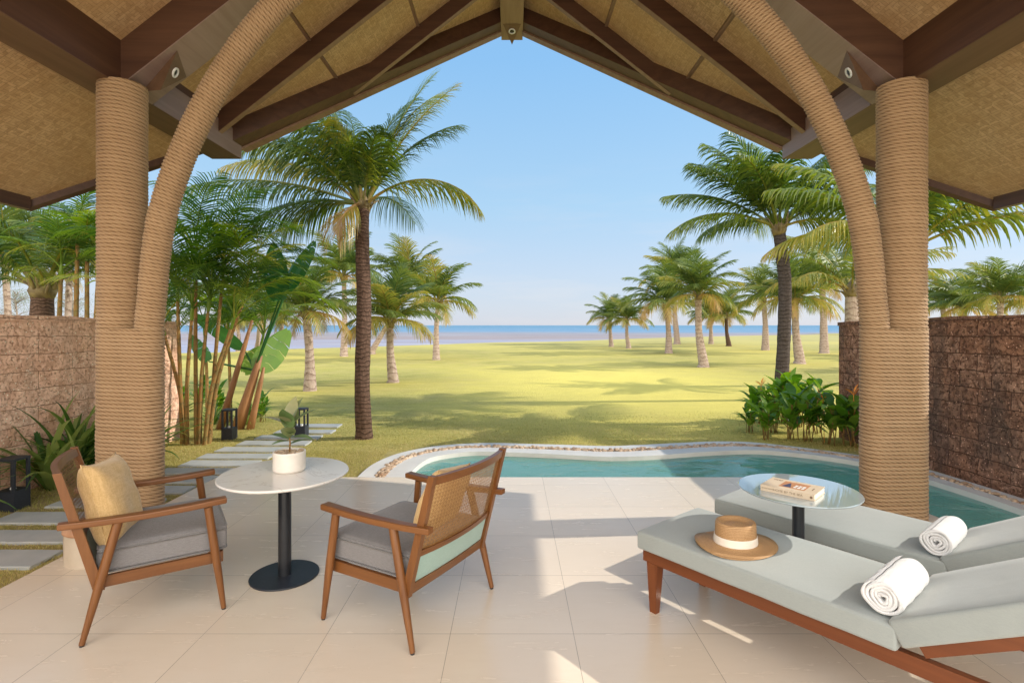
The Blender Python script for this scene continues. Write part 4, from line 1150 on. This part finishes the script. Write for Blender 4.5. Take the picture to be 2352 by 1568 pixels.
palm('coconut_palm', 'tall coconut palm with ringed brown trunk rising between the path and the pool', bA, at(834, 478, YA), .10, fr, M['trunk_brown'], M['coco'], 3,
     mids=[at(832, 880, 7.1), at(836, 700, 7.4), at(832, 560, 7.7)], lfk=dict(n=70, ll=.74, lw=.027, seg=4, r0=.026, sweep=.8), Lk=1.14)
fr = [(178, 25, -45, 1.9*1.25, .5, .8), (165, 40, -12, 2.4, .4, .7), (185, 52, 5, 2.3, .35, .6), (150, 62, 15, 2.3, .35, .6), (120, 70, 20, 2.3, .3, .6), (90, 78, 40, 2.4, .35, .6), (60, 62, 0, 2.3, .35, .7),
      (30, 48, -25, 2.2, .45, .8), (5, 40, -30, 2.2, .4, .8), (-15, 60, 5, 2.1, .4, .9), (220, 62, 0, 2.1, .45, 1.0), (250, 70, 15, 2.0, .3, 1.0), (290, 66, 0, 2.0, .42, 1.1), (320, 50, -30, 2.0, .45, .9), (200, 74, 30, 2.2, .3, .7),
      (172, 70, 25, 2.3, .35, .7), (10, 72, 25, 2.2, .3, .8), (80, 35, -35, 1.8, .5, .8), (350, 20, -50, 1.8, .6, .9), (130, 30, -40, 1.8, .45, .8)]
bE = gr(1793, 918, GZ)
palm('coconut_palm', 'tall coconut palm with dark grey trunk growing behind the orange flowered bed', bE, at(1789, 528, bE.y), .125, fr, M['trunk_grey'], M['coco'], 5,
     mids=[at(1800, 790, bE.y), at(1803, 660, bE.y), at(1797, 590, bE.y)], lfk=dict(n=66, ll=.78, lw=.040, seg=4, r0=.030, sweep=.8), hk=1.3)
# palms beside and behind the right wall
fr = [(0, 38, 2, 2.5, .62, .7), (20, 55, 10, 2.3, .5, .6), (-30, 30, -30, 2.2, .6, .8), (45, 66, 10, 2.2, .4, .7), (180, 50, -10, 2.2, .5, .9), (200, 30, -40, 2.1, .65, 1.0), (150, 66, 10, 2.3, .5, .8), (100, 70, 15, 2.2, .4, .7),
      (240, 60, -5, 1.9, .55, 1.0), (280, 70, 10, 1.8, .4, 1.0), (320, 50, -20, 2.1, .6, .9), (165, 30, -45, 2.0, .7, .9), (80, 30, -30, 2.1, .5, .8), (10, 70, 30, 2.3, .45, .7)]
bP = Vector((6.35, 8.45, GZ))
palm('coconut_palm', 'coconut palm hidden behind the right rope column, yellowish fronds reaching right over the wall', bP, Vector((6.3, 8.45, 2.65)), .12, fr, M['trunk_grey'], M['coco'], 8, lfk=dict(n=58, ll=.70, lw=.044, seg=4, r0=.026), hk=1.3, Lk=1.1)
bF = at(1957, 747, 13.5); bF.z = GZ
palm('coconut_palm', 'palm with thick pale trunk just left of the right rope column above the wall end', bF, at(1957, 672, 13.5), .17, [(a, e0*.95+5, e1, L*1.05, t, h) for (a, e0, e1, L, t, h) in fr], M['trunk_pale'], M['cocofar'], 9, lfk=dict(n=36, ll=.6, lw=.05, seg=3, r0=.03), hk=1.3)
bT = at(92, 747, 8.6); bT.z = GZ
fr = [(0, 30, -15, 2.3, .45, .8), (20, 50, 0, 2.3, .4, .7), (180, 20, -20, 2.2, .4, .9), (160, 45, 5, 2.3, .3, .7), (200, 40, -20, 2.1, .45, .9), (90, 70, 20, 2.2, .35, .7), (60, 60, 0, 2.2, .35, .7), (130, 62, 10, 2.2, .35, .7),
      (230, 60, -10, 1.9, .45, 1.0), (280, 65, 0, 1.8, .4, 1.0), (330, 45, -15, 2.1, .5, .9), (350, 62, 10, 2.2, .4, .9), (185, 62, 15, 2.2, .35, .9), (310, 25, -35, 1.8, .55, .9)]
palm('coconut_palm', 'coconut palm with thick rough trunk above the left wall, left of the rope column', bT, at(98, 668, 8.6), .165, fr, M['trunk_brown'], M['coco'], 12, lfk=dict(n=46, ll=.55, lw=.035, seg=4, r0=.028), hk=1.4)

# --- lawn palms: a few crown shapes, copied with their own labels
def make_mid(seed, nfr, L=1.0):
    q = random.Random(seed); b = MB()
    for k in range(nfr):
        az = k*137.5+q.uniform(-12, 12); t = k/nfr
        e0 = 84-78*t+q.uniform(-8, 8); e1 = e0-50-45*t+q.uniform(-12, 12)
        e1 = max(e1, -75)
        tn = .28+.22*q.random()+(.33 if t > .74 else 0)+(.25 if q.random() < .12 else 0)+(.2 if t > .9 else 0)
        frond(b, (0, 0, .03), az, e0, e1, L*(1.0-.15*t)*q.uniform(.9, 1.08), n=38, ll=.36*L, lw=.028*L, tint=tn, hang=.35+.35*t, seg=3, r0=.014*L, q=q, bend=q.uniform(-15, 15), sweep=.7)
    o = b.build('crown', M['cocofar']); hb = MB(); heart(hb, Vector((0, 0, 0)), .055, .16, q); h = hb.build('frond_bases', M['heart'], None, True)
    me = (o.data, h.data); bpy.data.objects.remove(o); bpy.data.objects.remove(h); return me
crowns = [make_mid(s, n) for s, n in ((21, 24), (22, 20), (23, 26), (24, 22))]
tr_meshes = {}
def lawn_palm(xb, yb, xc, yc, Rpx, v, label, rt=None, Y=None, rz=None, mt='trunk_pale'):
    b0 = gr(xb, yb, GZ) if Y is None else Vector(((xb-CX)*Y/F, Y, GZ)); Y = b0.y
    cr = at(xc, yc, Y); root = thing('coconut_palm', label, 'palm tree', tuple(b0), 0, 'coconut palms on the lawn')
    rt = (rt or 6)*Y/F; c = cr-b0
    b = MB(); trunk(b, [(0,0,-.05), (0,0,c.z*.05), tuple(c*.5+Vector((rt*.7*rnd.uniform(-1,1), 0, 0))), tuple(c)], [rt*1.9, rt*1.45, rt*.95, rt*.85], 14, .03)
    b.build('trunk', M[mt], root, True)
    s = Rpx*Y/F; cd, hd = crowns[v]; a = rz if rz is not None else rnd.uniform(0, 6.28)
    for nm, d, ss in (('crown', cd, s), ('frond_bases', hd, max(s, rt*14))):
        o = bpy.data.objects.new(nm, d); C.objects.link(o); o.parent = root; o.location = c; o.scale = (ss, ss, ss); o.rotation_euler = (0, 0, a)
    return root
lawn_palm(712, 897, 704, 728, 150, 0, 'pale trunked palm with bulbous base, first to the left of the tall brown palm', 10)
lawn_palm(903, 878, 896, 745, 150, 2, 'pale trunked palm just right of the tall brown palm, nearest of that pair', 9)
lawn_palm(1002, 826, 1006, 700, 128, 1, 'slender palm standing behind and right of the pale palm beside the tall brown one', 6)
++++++
■ **Problem requirements**
Leave out all pictures, then copy the remaining material exactly.

■ **Answer to this problem**
The Blender Python script for this scene continues. Write part 4, from line 1150 on. This part finishes the script. Write for Blender 4.5. Take the picture to be 2352 by 1568 pixels.
palm('coconut_palm', 'tall coconut palm with ringed brown trunk rising between the path and the pool', bA, at(834, 478, YA), .10, fr, M['trunk_brown'], M['coco'], 3,
     mids=[at(832, 880, 7.1), at(836, 700, 7.4), at(832, 560, 7.7)], lfk=dict(n=70, ll=.74, lw=.027, seg=4, r0=.026, sweep=.8), Lk=1.14)
fr = [(178, 25, -45, 1.9*1.25, .5, .8), (165, 40, -12, 2.4, .4, .7), (185, 52, 5, 2.3, .35, .6), (150, 62, 15, 2.3, .35, .6), (120, 70, 20, 2.3, .3, .6), (90, 78, 40, 2.4, .35, .6), (60, 62, 0, 2.3, .35, .7),
      (30, 48, -25, 2.2, .45, .8), (5, 40, -30, 2.2, .4, .8), (-15, 60, 5, 2.1, .4, .9), (220, 62, 0, 2.1, .45, 1.0), (250, 70, 15, 2.0, .3, 1.0), (290, 66, 0, 2.0, .42, 1.1), (320, 50, -30, 2.0, .45, .9), (200, 74, 30, 2.2, .3, .7),
      (172, 70, 25, 2.3, .35, .7), (10, 72, 25, 2.2, .3, .8), (80, 35, -35, 1.8, .5, .8), (350, 20, -50, 1.8, .6, .9), (130, 30, -40, 1.8, .45, .8)]
bE = gr(1793, 918, GZ)
palm('coconut_palm', 'tall coconut palm with dark grey trunk growing behind the orange flowered bed', bE, at(1789, 528, bE.y), .125, fr, M['trunk_grey'], M['coco'], 5,
     mids=[at(1800, 790, bE.y), at(1803, 660, bE.y), at(1797, 590, bE.y)], lfk=dict(n=66, ll=.78, lw=.040, seg=4, r0=.030, sweep=.8), hk=1.3)
# palms beside and behind the right wall
fr = [(0, 38, 2, 2.5, .62, .7), (20, 55, 10, 2.3, .5, .6), (-30, 30, -30, 2.2, .6, .8), (45, 66, 10, 2.2, .4, .7), (180, 50, -10, 2.2, .5, .9), (200, 30, -40, 2.1, .65, 1.0), (150, 66, 10, 2.3, .5, .8), (100, 70, 15, 2.2, .4, .7),
      (240, 60, -5, 1.9, .55, 1.0), (280, 70, 10, 1.8, .4, 1.0), (320, 50, -20, 2.1, .6, .9), (165, 30, -45, 2.0, .7, .9), (80, 30, -30, 2.1, .5, .8), (10, 70, 30, 2.3, .45, .7)]
bP = Vector((6.35, 8.45, GZ))
palm('coconut_palm', 'coconut palm hidden behind the right rope column, yellowish fronds reaching right over the wall', bP, Vector((6.3, 8.45, 2.65)), .12, fr, M['trunk_grey'], M['coco'], 8, lfk=dict(n=58, ll=.70, lw=.044, seg=4, r0=.026), hk=1.3, Lk=1.1)
bF = at(1957, 747, 13.5); bF.z = GZ
palm('coconut_palm', 'palm with thick pale trunk just left of the right rope column above the wall end', bF, at(1957, 672, 13.5), .17, [(a, e0*.95+5, e1, L*1.05, t, h) for (a, e0, e1, L, t, h) in fr], M['trunk_pale'], M['cocofar'], 9, lfk=dict(n=36, ll=.6, lw=.05, seg=3, r0=.03), hk=1.3)
bT = at(92, 747, 8.6); bT.z = GZ
fr = [(0, 30, -15, 2.3, .45, .8), (20, 50, 0, 2.3, .4, .7), (180, 20, -20, 2.2, .4, .9), (160, 45, 5, 2.3, .3, .7), (200, 40, -20, 2.1, .45, .9), (90, 70, 20, 2.2, .35, .7), (60, 60, 0, 2.2, .35, .7), (130, 62, 10, 2.2, .35, .7),
      (230, 60, -10, 1.9, .45, 1.0), (280, 65, 0, 1.8, .4, 1.0), (330, 45, -15, 2.1, .5, .9), (350, 62, 10, 2.2, .4, .9), (185, 62, 15, 2.2, .35, .9), (310, 25, -35, 1.8, .55, .9)]
palm('coconut_palm', 'coconut palm with thick rough trunk above the left wall, left of the rope column', bT, at(98, 668, 8.6), .165, fr, M['trunk_brown'], M['coco'], 12, lfk=dict(n=46, ll=.55, lw=.035, seg=4, r0=.028), hk=1.4)

# --- lawn palms: a few crown shapes, copied with their own labels
def make_mid(seed, nfr, L=1.0):
    q = random.Random(seed); b = MB()
    for k in range(nfr):
        az = k*137.5+q.uniform(-12, 12); t = k/nfr
        e0 = 84-78*t+q.uniform(-8, 8); e1 = e0-50-45*t+q.uniform(-12, 12)
        e1 = max(e1, -75)
        tn = .28+.22*q.random()+(.33 if t > .74 else 0)+(.25 if q.random() < .12 else 0)+(.2 if t > .9 else 0)
        frond(b, (0, 0, .03), az, e0, e1, L*(1.0-.15*t)*q.uniform(.9, 1.08), n=38, ll=.36*L, lw=.028*L, tint=tn, hang=.35+.35*t, seg=3, r0=.014*L, q=q, bend=q.uniform(-15, 15), sweep=.7)
    o = b.build('crown', M['cocofar']); hb = MB(); heart(hb, Vector((0, 0, 0)), .055, .16, q); h = hb.build('frond_bases', M['heart'], None, True)
    me = (o.data, h.data); bpy.data.objects.remove(o); bpy.data.objects.remove(h); return me
crowns = [make_mid(s, n) for s, n in ((21, 24), (22, 20), (23, 26), (24, 22))]
tr_meshes = {}
def lawn_palm(xb, yb, xc, yc, Rpx, v, label, rt=None, Y=None, rz=None, mt='trunk_pale'):
    b0 = gr(xb, yb, GZ) if Y is None else Vector(((xb-CX)*Y/F, Y, GZ)); Y = b0.y
    cr = at(xc, yc, Y); root = thing('coconut_palm', label, 'palm tree', tuple(b0), 0, 'coconut palms on the lawn')
    rt = (rt or 6)*Y/F; c = cr-b0
    b = MB(); trunk(b, [(0,0,-.05), (0,0,c.z*.05), tuple(c*.5+Vector((rt*.7*rnd.uniform(-1,1), 0, 0))), tuple(c)], [rt*1.9, rt*1.45, rt*.95, rt*.85], 14, .03)
    b.build('trunk', M[mt], root, True)
    s = Rpx*Y/F; cd, hd = crowns[v]; a = rz if rz is not None else rnd.uniform(0, 6.28)
    for nm, d, ss in (('crown', cd, s), ('frond_bases', hd, max(s, rt*14))):
        o = bpy.data.objects.new(nm, d); C.objects.link(o); o.parent = root; o.location = c; o.scale = (ss, ss, ss); o.rotation_euler = (0, 0, a)
    return root
lawn_palm(712, 897, 704, 728, 150, 0, 'pale trunked palm with bulbous base, first to the left of the tall brown palm', 10)
lawn_palm(903, 878, 896, 745, 150, 2, 'pale trunked palm just right of the tall brown palm, nearest of that pair', 9)
lawn_palm(1002, 826, 1006, 700, 128, 1, 'slender palm standing behind and right of the pale palm beside the tall brown one', 6)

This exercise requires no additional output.